Despite its breadth of coverage, Parks Victoria has a modest IT department with about 25 people, nine of whom work on applications. The IT organisation supports Parks Victoria operations in 120 sites (with some 1100 employees) and uses upwards of 50 business systems -- everything from CRM to geographic information.

In addition to the software upgrade, Popp and the team, headed by CIO Peter Watson, took the opportunity to virtualise all of the core hardware systems. “We expanded the footprint and went from 11 modules to 19,” Popp says. “The old system had four servers and then grew to 16 physical machines.”

The initial request in the upgrade project was for 16 physical machines, but IT ended up procuring four physical machines, each with four virtual machines. “Now we have more than 35 virtual machines as another 20 have been brought in from other parts of the business,” Popp says, adding the IT group is now looking at growing the virtual server count even more.

This ability to add applications in virtual infrastructure from different parts of the business now forms the basis of Parks Victoria’s private cloud.

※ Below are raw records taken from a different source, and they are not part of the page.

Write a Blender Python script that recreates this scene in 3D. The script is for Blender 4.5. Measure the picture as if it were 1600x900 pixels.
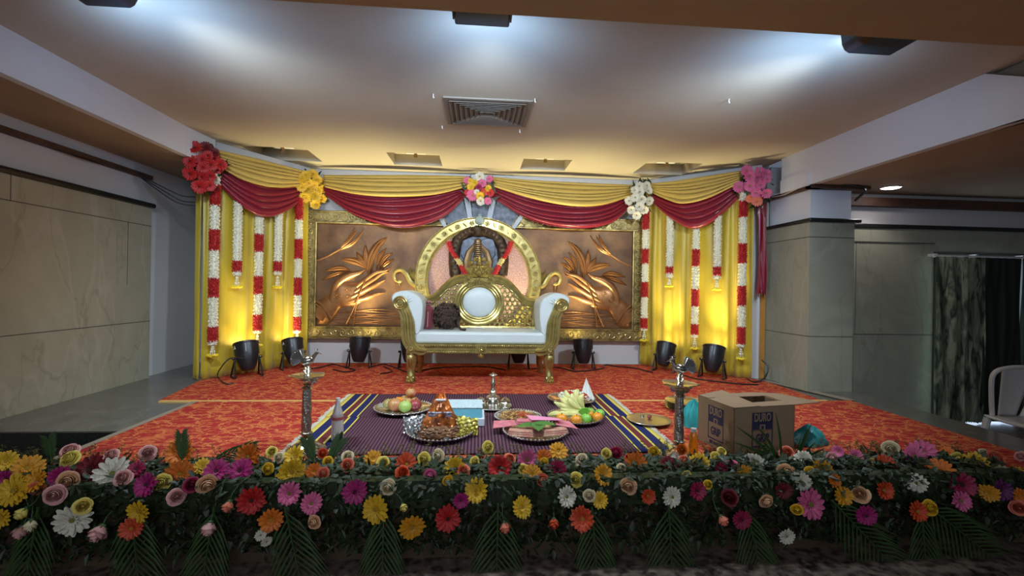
import bpy, math, random
from mathutils import Vector, Matrix, Euler
for o in list(bpy.data.objects): bpy.data.objects.remove(o)
S = bpy.context.scene; COL = S.collection; PI = math.pi
rnd = random.Random(7)
# ---------------- camera ----------------
YAW, ROLL, CH, FPX, CX, CY = math.radians(4.2), math.radians(1.0), 1.0, 711.0, 800.0, 448.0
cam = bpy.data.objects.new('camera', bpy.data.cameras.new('camera')); COL.objects.link(cam)
cam.data.sensor_width = 36; cam.data.lens = 36*FPX/1600; cam.data.clip_start = .02
cam.data.shift_y = (CY-450)/1600
cam.matrix_world = Matrix.Translation((0,0,CH)) @ Matrix.Rotation(-YAW,4,'Z') @ Matrix.Rotation(PI/2,4,'X') @ Matrix.Rotation(ROLL,4,'Z')
S.camera = cam
# ---------------- colour management, world ----------------
S.view_settings.view_transform = 'Standard'; S.view_settings.look = 'None'
S.view_settings.exposure = 1.45; S.view_settings.gamma = 1; S.view_settings.use_curve_mapping = False
W = bpy.data.worlds.new('world'); S.world = W; W.use_nodes = True
bg = W.node_tree.nodes['Background']; bg.inputs[0].default_value = (.55,.65,.9,1); bg.inputs[1].default_value = .07
def light(name, kind, loc, target, power, col, **k):
    d = bpy.data.lights.new(name, kind); o = bpy.data.objects.new(name, d); COL.objects.link(o)
    d.energy = power; d.color = col
    for a, v in k.items(): setattr(d, a, v)
    o.location = loc
    o.rotation_euler = (Vector(target)-Vector(loc)).to_track_quat('-Z','Y').to_euler()
    return o
COOL = (.55,.74,1.0); WARM = (1.0,.86,.46)
# daylight from the dim hall behind the camera
light('hall_daylight','AREA',(-.4,-2.2,1.9),(-.4,4,0.6),20,(.78,.86,1),shape='RECTANGLE',size=4,size_y=1.6)
# cool stage floods mounted behind the front beam (their boxes are built below)
FLOODS = [(-1.72,2.45,2.30),(.04,2.45,2.30),(2.12,2.45,2.30)]
for fx,fy,fz in FLOODS:
    light('flood_beam','SPOT',(fx,fy,fz),(fx*.6,4.3,.60),66,(.74,.87,1),spot_size=math.radians(132),spot_blend=.8,shadow_soft_size=.09)
    light('flood_spill','AREA',(fx+(-.22 if fx>1 else 0),fy+.0,fz-.22),(fx*.9,fy+.7,2.5),2.2,(.32,.56,1),shape='RECTANGLE',size=.5,size_y=.4)
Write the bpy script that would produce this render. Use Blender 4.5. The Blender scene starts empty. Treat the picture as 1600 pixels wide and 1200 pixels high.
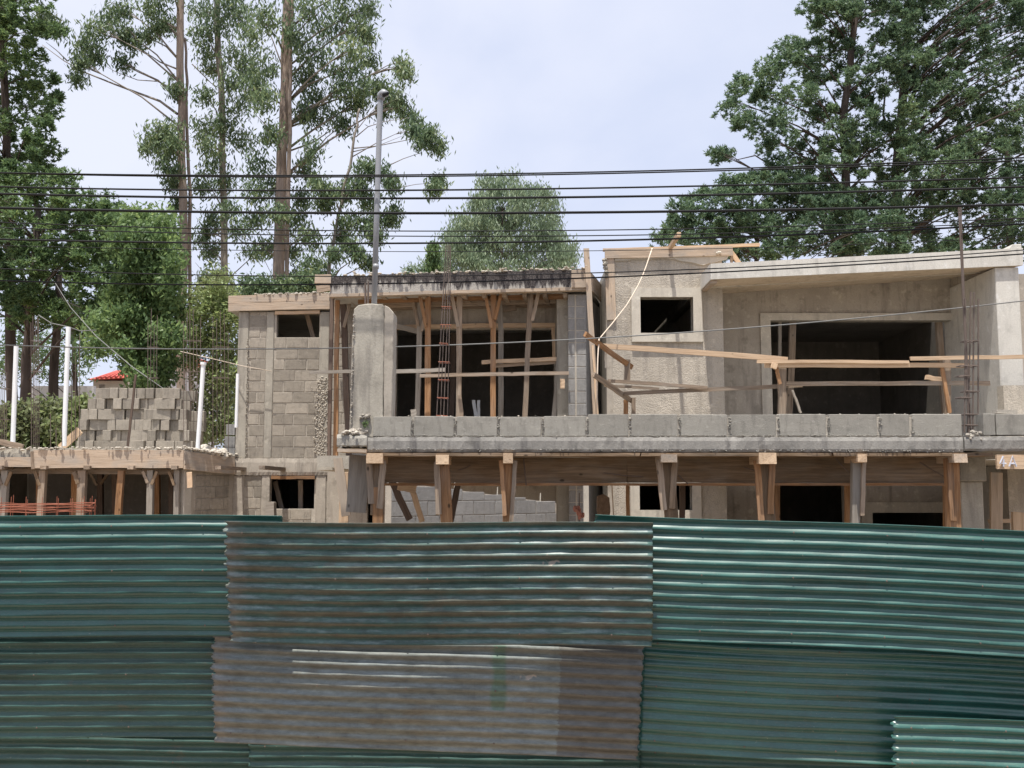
import bpy, bmesh, math, random
import numpy as np
from mathutils import Vector, Matrix

R = random.Random(7)
sc = bpy.context.scene
C = sc.collection

# ------------------------------------------------------------------ camera, sky, sun, exposure
F = 1600.0
PITCH = math.atan(160.0 / F)
CAMZ = 2.1
cam = bpy.data.cameras.new('camera'); camo = bpy.data.objects.new('camera', cam); C.objects.link(camo)
camo.location = (0, 0, CAMZ); camo.rotation_euler = (math.radians(90) + PITCH, 0, 0)
cam.sensor_width = 36; cam.lens = 36; cam.clip_start = 0.05; cam.clip_end = 2000
sc.camera = camo

SUN_EL, SUN_AZ = 75.0, 14.0
world = bpy.data.worlds.new('World'); sc.world = world; world.use_nodes = True
nt = world.node_tree; nt.nodes.clear()
def wn(t, **k):
    n = nt.nodes.new(t)
    for a, b in k.items(): setattr(n, a, b)
    return n
wo = wn('ShaderNodeOutputWorld'); bg = wn('ShaderNodeBackground'); bg.inputs[1].default_value = 0.10
sky = wn('ShaderNodeTexSky', sky_type='NISHITA', sun_disc=False, sun_elevation=math.radians(SUN_EL),
         sun_rotation=math.radians(180 + SUN_AZ), altitude=1400, air_density=1.2, dust_density=3.0, ozone_density=1.2)
tc = wn('ShaderNodeTexCoord'); mp = wn('ShaderNodeMapping'); mp.inputs['Scale'].default_value = (1, 1, 1.6)
mp.inputs['Location'].default_value = (0.3, 0.1, 0.2)
n1 = wn('ShaderNodeTexNoise'); n1.inputs['Scale'].default_value = 2.4; n1.inputs['Detail'].default_value = 7; n1.inputs['Roughness'].default_value = .5
n1.inputs['Distortion'].default_value = .3
cr = wn('ShaderNodeValToRGB')
cr.color_ramp.elements[0].position = .36; cr.color_ramp.elements[0].color = (4.9, 5.35, 6.7, 1)
cr.color_ramp.elements[1].position = .62; cr.color_ramp.elements[1].color = (6.2, 6.4, 7.35, 1)
mx = wn('ShaderNodeMix', data_type='RGBA'); mx.inputs[0].default_value = .88
L = nt.links.new
L(tc.outputs['Generated'], mp.inputs[0]); L(mp.outputs[0], n1.inputs['Vector']); L(n1.outputs[0], cr.inputs[0])
L(sky.outputs[0], mx.inputs[6]); L(cr.outputs[0], mx.inputs[7]); L(mx.outputs[2], bg.inputs[0]); L(bg.outputs[0], wo.inputs[0])

sun = bpy.data.lights.new('sun', 'SUN'); sun.energy = 5.0; sun.angle = math.radians(.8); sun.color = (1, .95, .87)
so = bpy.data.objects.new('sun', sun); C.objects.link(so); so.location = (0, 0, 30)
e, a = math.radians(SUN_EL), math.radians(SUN_AZ)
sd = Vector((-math.sin(a) * math.cos(e), -math.cos(a) * math.cos(e), math.sin(e)))
so.rotation_euler = sd.to_track_quat('Z', 'Y').to_euler()
sc.view_settings.view_transform = 'Standard'; sc.view_settings.look = 'None'
sc.view_settings.exposure = 0.58; sc.view_settings.gamma = 1; sc.view_settings.use_curve_mapping = False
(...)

The two-year project went live in November last year, with Dell providing the hardware.

Popp says Parks Victoria is “small enough” to use both private or public clouds and that the architecture is consistent with the CIO’s vision of a virtualised environment. Parks Victoria’s private cloud now runs on Oracle VM hypervisor (based on Xen), which Popp says is easier for the internal IT team to support.

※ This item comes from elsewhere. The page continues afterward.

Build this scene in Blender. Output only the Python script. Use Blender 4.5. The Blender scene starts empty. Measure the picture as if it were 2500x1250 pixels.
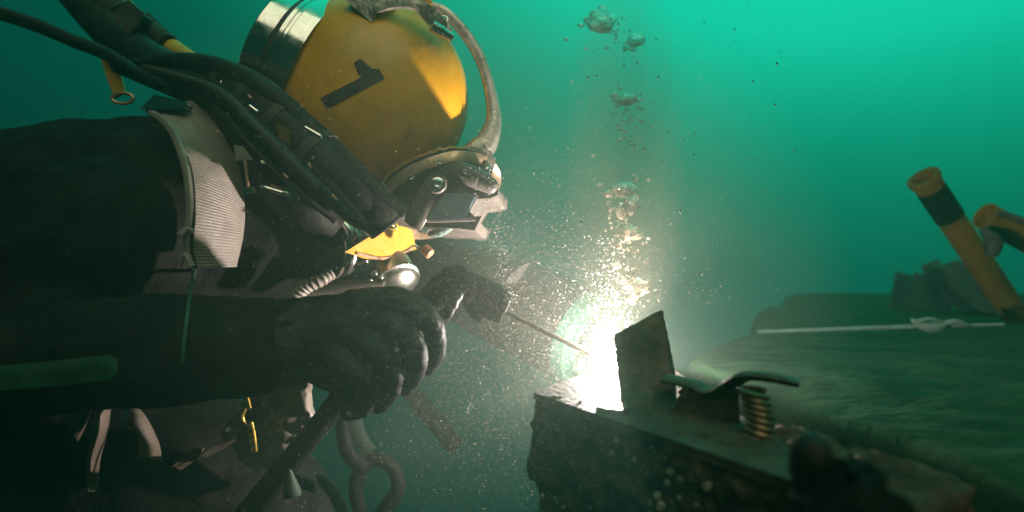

“I was sceptical at first, as it was a bleeding edge technology,” Popp says about being one of the first organisations to run Oracle’s latest applications in a virtual environment. “It has been brilliant in terms of flexibility,” he says. “We have the equivalent of one-and-a-half people working on it and they manage it themselves.”

Oracle VM supports both Oracle’s Enterprise Linux and the more prevalent Red Hat Enterprise Linux as “guest” operating systems, but Popp says the decision to go with Oracle’s Linux distribution paid off.

“We are happy with Oracle’s Linux product and it’s virtually identical to Red Hat,” he says.

So far the economics of the private cloud project have resulted in Parks Victoria freeing up enough funds to hire additional IT staff.

“I was going to go from $300,000 to $500,000, but I was able to cut $400,000 from the budget and hire another database administrator for $100,000,” Popp says.

“It’s like a private cloud and the flexibility is good. We can move virtual machines around easily and the management tools are good and easy to use, even for a DBA who was trained 10 years ago.”